As of 2:30 p.m. ET, the Dow Jones Industrial Average (INDEXDJX:DJI) fell 42.2 points, or 0.27%, to 15983, the S&P 500 (INDEXSP:GSPC) dipped 5.1 points, or 0.28%, to 1803 and the Nasdaq Composite (NASDAQ:IXIC) slipped 7.8 points, or 0.19%, to 4061.

The S&P has surged 27% this year, as investors have benefited from the Federal Reserve's massive bond-buying program and bottom-line growth in corporate America. The pace on the Street has slowed down this week amid a dearth of economic data. The broad-market average is also trading at record highs.

There are no major economic reports due out. However, the final Volcker rule was revealed by U.S. regulators who are set to approve it on the day. The rule, which was established in the wake of the 2008 financial crisis, will make it so banks can't trade with their own money and take on other risky behavior.

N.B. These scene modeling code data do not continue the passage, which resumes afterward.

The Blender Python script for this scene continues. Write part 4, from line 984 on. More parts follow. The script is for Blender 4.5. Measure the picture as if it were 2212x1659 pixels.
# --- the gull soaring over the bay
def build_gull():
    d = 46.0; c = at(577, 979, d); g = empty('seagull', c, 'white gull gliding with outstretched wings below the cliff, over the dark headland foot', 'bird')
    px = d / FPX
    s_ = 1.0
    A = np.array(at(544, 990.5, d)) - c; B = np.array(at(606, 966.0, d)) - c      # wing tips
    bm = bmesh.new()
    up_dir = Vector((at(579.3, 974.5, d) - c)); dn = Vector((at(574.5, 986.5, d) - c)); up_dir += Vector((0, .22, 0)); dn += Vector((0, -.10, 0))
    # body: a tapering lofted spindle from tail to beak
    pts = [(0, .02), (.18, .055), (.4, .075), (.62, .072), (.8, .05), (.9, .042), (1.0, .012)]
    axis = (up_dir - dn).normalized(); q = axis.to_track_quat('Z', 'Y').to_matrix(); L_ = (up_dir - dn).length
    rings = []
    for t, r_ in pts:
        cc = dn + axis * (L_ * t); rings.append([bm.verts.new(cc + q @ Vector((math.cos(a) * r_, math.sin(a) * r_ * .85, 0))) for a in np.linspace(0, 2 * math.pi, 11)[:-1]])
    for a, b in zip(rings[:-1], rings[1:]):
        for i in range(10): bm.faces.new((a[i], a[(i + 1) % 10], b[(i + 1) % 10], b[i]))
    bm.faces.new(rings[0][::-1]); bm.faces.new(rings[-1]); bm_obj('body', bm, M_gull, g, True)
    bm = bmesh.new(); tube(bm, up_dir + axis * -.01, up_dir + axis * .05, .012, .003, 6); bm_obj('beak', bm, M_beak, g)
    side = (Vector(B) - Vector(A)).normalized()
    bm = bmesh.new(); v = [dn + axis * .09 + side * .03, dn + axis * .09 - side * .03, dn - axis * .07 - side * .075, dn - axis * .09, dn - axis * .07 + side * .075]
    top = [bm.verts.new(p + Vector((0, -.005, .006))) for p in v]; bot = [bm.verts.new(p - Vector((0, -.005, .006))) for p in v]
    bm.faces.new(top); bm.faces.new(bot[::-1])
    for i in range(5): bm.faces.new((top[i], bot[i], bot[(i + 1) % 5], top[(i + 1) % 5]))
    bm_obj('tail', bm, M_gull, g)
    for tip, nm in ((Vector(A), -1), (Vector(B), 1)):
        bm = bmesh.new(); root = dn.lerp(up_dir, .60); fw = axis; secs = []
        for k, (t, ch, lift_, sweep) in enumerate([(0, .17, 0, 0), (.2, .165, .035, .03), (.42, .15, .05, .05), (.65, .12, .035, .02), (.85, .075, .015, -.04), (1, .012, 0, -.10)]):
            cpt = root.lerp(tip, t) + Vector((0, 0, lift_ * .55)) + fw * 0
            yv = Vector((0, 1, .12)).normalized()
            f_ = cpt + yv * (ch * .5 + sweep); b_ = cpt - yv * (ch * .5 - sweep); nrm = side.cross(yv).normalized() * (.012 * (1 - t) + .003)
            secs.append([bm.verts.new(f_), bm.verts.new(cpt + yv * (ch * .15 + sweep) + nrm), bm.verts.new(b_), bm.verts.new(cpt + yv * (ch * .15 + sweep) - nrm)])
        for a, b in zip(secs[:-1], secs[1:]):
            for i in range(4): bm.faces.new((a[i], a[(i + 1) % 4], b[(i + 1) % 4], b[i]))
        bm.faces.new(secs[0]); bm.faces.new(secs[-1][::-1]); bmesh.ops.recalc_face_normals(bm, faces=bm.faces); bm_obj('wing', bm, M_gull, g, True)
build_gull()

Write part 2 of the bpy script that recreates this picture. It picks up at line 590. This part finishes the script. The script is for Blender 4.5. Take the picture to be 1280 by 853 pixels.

Fifth & Pacific (NYSE:FNP) said it would sell its Lucky Brand Jeans business for $225 million. Lululemon Athletica (NYSE:LULU) said Chip Wilson, its non-executive chairman, will step down. The Treasury Department sold its remaining holdings in General Motors (NYSE:GM).

In commodities, U.S. crude oil futures jumped $1.21, or 1.2%, to $98.54 a barrel. Wholesale New York Harbor gasoline rose 0.79% to $2.697 a gallon. Gold gained $13.60, or 1.1%, to $1,248 a troy ounce.